**Scene modeling code data:**
%%
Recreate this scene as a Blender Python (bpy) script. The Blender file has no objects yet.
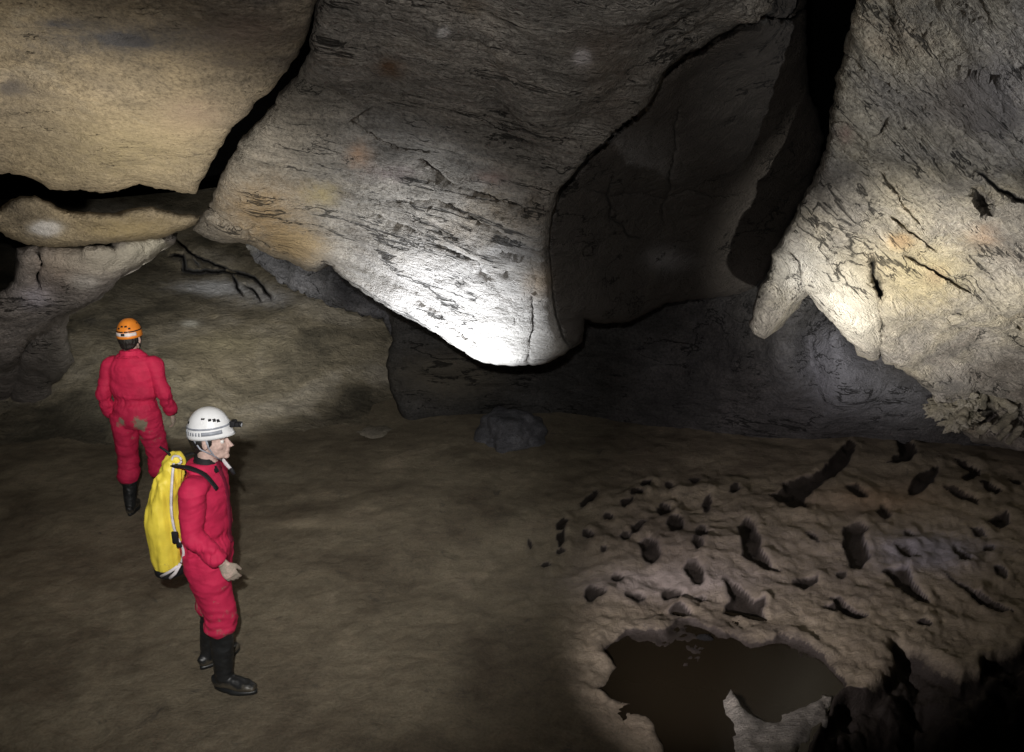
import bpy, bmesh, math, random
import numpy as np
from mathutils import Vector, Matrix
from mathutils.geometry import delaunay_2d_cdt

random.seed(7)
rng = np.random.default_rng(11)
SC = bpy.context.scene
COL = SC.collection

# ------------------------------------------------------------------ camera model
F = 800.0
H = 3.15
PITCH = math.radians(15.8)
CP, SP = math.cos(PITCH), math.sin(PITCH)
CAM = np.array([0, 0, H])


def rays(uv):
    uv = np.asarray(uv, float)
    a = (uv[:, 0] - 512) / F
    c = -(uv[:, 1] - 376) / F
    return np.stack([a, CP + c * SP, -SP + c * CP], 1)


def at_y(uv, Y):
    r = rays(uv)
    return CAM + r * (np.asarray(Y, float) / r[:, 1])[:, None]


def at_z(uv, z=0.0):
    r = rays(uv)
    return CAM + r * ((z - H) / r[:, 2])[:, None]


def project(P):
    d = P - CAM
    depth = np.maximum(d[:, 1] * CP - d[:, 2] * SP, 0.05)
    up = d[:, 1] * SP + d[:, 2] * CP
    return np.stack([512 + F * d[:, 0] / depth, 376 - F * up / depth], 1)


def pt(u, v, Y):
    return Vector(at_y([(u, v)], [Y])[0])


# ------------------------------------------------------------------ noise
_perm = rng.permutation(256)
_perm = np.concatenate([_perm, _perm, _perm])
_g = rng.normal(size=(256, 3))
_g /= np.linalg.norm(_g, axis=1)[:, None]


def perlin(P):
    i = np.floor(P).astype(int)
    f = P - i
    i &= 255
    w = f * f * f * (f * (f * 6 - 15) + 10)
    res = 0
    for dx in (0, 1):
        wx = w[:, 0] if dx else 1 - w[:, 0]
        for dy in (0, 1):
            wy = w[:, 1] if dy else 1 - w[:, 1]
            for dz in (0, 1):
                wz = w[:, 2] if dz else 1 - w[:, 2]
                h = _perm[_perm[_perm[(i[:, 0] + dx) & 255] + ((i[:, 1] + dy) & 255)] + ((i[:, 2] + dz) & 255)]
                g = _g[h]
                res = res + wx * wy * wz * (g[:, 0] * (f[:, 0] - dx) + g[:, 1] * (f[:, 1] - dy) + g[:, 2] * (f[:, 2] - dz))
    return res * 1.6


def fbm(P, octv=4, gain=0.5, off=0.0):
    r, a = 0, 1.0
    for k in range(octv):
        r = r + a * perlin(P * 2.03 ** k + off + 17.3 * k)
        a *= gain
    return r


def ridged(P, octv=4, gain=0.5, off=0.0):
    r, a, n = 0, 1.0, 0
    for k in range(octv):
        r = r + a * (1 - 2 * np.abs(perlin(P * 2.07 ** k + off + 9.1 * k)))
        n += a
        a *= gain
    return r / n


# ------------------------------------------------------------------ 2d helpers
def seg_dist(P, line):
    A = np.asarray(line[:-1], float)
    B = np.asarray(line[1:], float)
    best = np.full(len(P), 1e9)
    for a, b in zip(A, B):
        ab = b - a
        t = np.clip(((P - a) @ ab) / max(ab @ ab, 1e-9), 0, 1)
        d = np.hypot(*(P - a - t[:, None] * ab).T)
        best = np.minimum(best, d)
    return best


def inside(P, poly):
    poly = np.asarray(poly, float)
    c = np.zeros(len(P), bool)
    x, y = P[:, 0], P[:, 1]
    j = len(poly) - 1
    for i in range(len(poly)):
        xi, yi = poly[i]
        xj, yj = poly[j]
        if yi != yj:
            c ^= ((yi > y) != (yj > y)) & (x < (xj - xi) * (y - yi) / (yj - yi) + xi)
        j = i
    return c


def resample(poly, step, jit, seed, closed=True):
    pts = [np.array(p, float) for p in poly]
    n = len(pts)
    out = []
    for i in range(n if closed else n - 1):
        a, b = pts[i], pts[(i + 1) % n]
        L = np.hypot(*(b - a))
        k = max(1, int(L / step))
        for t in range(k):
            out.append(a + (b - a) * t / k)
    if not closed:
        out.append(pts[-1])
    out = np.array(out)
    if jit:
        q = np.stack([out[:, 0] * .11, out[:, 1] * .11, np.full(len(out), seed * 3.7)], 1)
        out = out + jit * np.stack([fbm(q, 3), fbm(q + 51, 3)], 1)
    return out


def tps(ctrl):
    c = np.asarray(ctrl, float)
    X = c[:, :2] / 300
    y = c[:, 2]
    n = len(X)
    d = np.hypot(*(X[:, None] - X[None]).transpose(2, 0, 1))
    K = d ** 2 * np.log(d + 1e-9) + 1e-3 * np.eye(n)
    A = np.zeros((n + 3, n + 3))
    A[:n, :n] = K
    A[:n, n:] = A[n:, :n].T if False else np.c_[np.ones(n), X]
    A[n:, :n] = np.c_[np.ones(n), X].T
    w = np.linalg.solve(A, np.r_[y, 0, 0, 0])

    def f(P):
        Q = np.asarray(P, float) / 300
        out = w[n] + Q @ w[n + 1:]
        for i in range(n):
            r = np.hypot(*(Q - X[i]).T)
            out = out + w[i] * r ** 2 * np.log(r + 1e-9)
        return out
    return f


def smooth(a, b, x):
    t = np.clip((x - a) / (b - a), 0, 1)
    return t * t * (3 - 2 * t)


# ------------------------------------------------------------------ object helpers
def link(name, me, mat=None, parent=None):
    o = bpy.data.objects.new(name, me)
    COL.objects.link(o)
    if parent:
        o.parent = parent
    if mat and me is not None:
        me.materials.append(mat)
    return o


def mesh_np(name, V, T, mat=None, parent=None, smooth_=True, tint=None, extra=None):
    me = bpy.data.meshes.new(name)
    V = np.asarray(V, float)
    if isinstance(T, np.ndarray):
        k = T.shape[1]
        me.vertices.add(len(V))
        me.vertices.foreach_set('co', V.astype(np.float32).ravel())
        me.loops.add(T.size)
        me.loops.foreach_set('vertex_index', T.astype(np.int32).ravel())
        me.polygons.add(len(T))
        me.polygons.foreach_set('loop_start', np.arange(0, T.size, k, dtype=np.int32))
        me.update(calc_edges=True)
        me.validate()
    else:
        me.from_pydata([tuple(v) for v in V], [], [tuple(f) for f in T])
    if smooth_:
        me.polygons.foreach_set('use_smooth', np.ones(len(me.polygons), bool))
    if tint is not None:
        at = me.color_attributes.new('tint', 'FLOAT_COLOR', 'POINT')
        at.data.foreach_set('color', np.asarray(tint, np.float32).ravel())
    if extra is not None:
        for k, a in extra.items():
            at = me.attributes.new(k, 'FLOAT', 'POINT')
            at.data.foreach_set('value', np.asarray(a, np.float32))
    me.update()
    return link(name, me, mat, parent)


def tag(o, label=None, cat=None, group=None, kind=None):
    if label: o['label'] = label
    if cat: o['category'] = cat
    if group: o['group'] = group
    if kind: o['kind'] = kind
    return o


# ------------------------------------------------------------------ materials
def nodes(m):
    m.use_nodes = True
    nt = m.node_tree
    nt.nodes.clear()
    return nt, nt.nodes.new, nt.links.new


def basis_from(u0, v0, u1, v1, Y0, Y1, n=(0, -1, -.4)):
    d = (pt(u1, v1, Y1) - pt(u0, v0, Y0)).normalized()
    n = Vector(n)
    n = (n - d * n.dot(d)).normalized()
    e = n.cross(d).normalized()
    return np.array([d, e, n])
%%
%%
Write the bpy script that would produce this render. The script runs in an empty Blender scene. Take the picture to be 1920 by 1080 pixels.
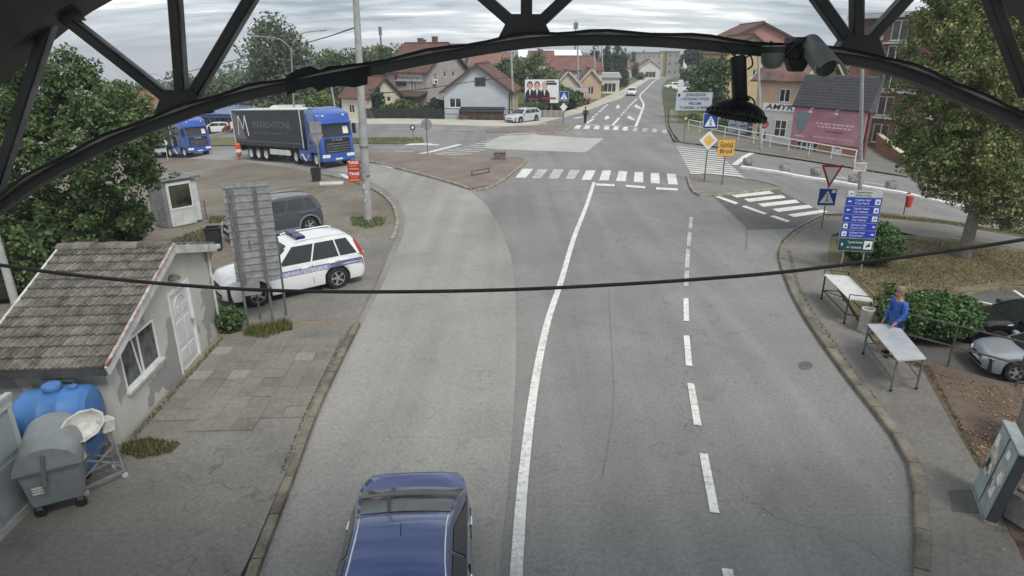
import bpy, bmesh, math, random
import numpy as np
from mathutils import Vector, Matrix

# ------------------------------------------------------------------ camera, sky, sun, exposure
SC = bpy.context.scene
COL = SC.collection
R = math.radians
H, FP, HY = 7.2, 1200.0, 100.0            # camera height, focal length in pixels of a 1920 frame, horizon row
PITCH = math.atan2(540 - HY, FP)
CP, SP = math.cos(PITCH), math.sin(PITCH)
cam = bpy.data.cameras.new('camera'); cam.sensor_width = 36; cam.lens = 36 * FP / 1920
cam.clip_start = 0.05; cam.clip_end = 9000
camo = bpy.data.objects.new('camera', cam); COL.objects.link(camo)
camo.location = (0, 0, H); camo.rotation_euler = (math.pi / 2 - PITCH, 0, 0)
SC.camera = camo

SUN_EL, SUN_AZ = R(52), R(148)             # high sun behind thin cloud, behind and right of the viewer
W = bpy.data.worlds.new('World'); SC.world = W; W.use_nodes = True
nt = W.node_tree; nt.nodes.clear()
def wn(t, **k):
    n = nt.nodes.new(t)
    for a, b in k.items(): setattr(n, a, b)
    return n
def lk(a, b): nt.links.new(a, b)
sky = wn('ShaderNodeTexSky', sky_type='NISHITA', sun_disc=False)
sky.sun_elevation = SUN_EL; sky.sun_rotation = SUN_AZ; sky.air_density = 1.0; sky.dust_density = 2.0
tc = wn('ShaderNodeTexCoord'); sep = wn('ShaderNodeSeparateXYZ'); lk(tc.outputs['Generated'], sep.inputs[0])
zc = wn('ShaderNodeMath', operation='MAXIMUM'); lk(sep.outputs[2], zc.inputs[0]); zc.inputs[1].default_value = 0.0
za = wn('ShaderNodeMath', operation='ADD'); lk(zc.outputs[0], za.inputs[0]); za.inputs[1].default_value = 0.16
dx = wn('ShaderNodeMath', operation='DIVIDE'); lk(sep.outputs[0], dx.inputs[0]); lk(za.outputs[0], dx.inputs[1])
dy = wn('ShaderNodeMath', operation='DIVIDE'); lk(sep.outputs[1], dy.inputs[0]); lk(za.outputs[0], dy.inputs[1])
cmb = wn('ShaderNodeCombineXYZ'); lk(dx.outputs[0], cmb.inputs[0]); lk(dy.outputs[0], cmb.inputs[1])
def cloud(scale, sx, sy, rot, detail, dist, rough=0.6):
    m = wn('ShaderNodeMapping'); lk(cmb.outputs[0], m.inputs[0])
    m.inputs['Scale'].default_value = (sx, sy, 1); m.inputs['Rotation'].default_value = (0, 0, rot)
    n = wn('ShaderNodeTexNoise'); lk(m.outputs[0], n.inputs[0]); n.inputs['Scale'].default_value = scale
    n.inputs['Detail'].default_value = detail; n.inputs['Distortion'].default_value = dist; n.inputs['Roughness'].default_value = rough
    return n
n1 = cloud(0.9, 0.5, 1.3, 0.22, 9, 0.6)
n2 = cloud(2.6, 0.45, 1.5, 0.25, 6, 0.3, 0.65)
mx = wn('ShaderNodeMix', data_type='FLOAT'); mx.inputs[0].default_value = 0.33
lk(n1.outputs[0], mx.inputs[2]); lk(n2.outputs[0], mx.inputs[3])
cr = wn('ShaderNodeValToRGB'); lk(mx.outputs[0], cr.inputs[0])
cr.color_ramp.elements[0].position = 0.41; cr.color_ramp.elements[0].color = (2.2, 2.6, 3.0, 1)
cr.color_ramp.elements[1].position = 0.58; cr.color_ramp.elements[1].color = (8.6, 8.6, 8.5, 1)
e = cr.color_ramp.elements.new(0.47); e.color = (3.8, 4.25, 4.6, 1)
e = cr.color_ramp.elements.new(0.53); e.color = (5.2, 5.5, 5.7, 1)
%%
%%
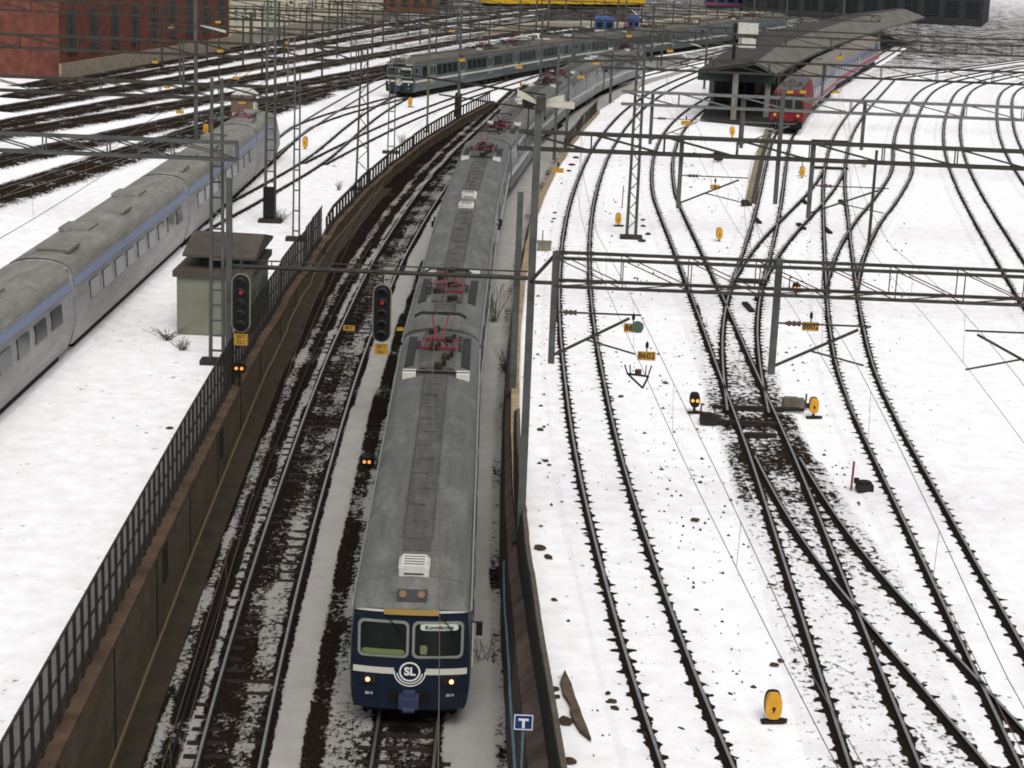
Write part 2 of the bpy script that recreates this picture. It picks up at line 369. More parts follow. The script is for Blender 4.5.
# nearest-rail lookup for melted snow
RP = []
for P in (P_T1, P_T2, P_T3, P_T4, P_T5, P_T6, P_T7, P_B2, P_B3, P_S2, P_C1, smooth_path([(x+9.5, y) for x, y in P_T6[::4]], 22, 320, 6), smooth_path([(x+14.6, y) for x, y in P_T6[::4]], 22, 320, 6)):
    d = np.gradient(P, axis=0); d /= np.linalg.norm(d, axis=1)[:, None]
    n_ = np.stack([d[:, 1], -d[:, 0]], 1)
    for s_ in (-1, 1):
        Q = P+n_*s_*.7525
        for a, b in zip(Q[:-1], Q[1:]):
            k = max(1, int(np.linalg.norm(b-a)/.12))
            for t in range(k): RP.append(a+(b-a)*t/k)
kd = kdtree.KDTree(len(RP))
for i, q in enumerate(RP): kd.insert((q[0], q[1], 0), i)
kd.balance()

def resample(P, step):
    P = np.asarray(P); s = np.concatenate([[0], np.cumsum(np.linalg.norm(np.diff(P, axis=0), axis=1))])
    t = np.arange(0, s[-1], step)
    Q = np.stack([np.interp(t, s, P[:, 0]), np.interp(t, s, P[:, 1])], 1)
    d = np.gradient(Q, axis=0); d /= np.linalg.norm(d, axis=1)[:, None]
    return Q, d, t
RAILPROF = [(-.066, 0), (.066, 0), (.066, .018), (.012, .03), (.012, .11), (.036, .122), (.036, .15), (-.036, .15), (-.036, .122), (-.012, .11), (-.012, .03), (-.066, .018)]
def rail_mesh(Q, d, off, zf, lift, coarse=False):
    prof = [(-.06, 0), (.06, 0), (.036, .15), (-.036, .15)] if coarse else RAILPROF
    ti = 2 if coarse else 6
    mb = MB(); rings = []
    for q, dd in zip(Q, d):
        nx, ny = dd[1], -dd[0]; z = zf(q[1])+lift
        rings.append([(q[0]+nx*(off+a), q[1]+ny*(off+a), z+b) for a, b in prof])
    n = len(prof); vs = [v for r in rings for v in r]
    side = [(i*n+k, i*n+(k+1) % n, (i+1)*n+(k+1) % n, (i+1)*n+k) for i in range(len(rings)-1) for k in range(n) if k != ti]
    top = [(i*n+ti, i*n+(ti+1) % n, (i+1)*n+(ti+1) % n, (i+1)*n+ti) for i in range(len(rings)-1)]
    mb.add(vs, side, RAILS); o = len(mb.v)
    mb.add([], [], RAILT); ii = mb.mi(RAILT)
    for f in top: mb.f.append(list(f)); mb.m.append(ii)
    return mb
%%
**Exercise directions:** Without the pictures, give again only the lines beginning at the line that contains "Recreate this scene" and stopping after the line that contains "from mathutils.geometry import", exactly as written.

**Task result:**
Recreate this scene as a Blender Python (bpy) script. The Blender file has no objects yet.
import bpy, bmesh, math, random
import numpy as np
from mathutils import Vector, Matrix
from mathutils.geometry import delaunay_2d_cdt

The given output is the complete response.